Leading Edge Devices
Leading edge devices are moveable or fixed structures at the wing leading edge. They improve stall behaviour at high angle of attack and raise CL_max.
Working principle
At high α the flow separates on the upper surface → stall. LE devices delay separation by:
- Energising the boundary layer (via nozzle/slot effect).
- Reducing the effective angle of attack (slot geometry allows more favourable inflow).
Types
1. Fixed slot
- Permanent opening between a permanent leading-edge element and the main profile.
- On some Cessna 152 and Helio Courier aircraft.
- Effect: CL_max increase about +0.2 to +0.4; α_stall raised by about 5°.
- Disadvantage: constant drag increase also in cruise.
2. Moveable slat
- Extends at high α (or low speed, design-dependent).
- At low α retracted — minimal drag.
- At high α extended — CL_max increase.
- Examples: all modern airliners (A320, B737, B777, A380).
- Effect: CL_max +0.5 to +1.0.
3. Krueger flap
- Leading-edge flap swinging forward and down (instead of rearward like a slat).
- Effectively increases LE camber.
- Examples: B747 inner wing, some high-performance designs.
- Effect: CL_max +0.5; shifts α_stall.
4. Drooped leading edge
- Permanently drooped (no movement).
- Effect: higher CL_max at higher α — good for gliders and some STOL aircraft.
- Examples: some Pilatus PC-12 configurations, gliders.
Slot mechanism in detail
The slot between LE device and main profile lets air flow from underside to upper side. This energetic air re-energises the boundary layer on the upper surface → later separation → higher maximum α.
Effect on CL-α curve
With slot/slat extended:
- CL_max rises by 0.3 to 1.0 (type-dependent).

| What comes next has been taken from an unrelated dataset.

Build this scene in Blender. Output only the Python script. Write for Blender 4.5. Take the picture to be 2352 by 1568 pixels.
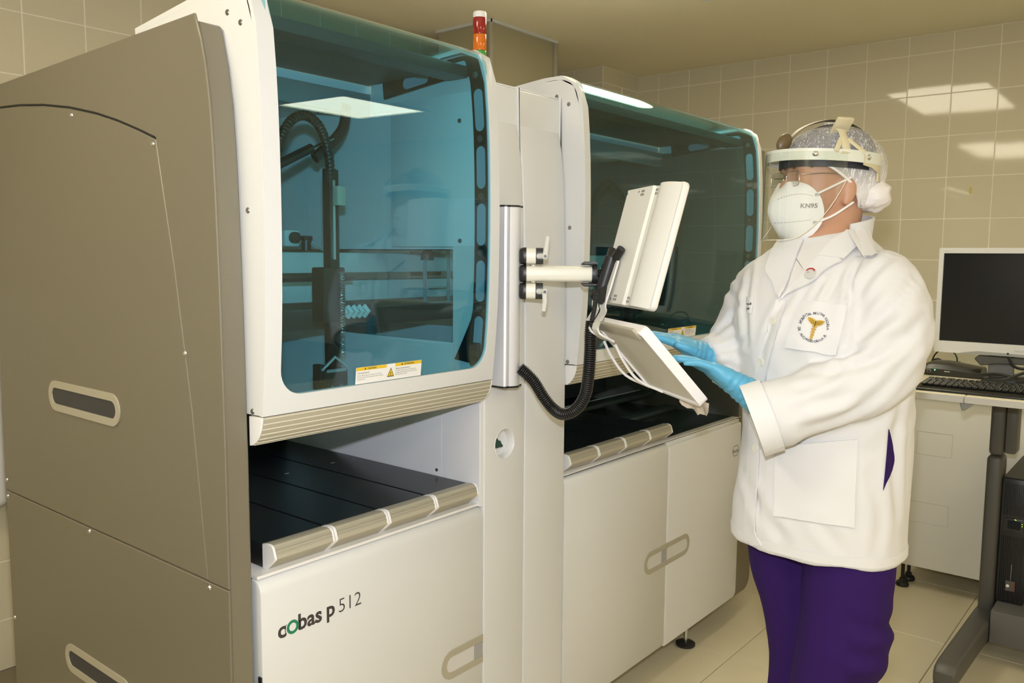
import bpy, bmesh, math, random
from math import sin, cos, pi, radians, sqrt
from mathutils import Vector, Matrix, noise
from mathutils.bvhtree import BVHTree

random.seed(7)
scene = bpy.context.scene
col = scene.collection
for o in list(bpy.data.objects):
    bpy.data.objects.remove(o, do_unlink=True)

# ------------------------------------------------------------------ camera, exposure, light
cam_data = bpy.data.cameras.new('camera')
cam_data.sensor_width = 36.0
cam_data.lens = 1931.76 / 2352 * 36.0
cam_data.clip_start = 0.02
camera = bpy.data.objects.new('camera', cam_data)
col.objects.link(camera)
right = Vector((0.63196248, -0.7749598, 0.00779198))
down = Vector((-0.0729563, -0.06949775, -0.99491077))
fwd = Vector((0.77155739, 0.62817781, -0.10045817))
cm = Matrix.Identity(4)
for i in range(3):
    cm[i][0] = right[i]; cm[i][1] = -down[i]; cm[i][2] = -fwd[i]
cm[2][3] = 1.43
camera.matrix_world = cm
scene.camera = camera

scene.view_settings.view_transform = 'Standard'
scene.view_settings.look = 'None'
scene.view_settings.gamma = 1.0
scene.view_settings.use_curve_mapping = False
scene.view_settings.exposure = 0.12

world = bpy.data.worlds.new('room_air')
scene.world = world
world.use_nodes = True
world.node_tree.nodes['Background'].inputs[0].default_value = (0.9, 0.8, 0.55, 1)
world.node_tree.nodes['Background'].inputs[1].default_value = 0.0

PANEL_COLOR = (1.0, 0.905, 0.68)
PANEL_STRENGTH = 9.3
FLASH_POWER = 23.0
# the camera's own flash, just above the lens
fl = bpy.data.lights.new('camera_flash', 'AREA')
fl.shape = 'RECTANGLE'; fl.size = 0.05; fl.size_y = 0.03
fl.energy = FLASH_POWER
fl.color = (0.86, 0.91, 1.0)
flash = bpy.data.objects.new('camera_flash', fl)
col.objects.link(flash)
fm = cm.copy()
fm.translation = Vector((0, 0, 1.43)) - down * 0.13 + right * 0.0 + fwd * 0.02
flash.matrix_world = fm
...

- α_stall rises by 5° to 8°.
- Lift curve shifts right and up.
Comparison flaps vs LE devices
| Aspect | Flaps (TE) | LE devices |
|---|---|---|
| Location | trailing edge | leading edge |
| CL_max increase | +0.5 to +1.0 | +0.3 to +1.0 |
| α_stall shift | usually lower | higher |
| Drag increase | high | low (slat) |
| Pitching moment | usually nose-down | usually neutral or slightly nose-down |
| In GA | very common | rare (fixed slots Cessna 152 var.) |
| In airliners | mandatory | mandatory |
Combined use
Modern airliners use both systems:
- Take-off: slats + flaps 5° (B737), slats + flaps 1+F (A320).
- Landing: full slats + full flaps.
- CL_max can rise from ~1.4 (clean) to 3.0+ (full configuration).
Vortex generators (alternative)
Vortex generators are small vanes on the profile upper surface that produce controlled vortices → energise the boundary layer → later separation. Similar effect to a slot but passive (no moving parts). Examples: some Cessna 172 modifications, many gliders.
Practical PPL relevance
- Cessna 172 classic: only flaps, no slats.
- Trainers with slats are rare.
- Awareness for observing airliners important.
Vne with slats?
Slat configurations have own Vfe / Vle limits in the POH. Some modern gliders: Vle for slats about 70-100 kt.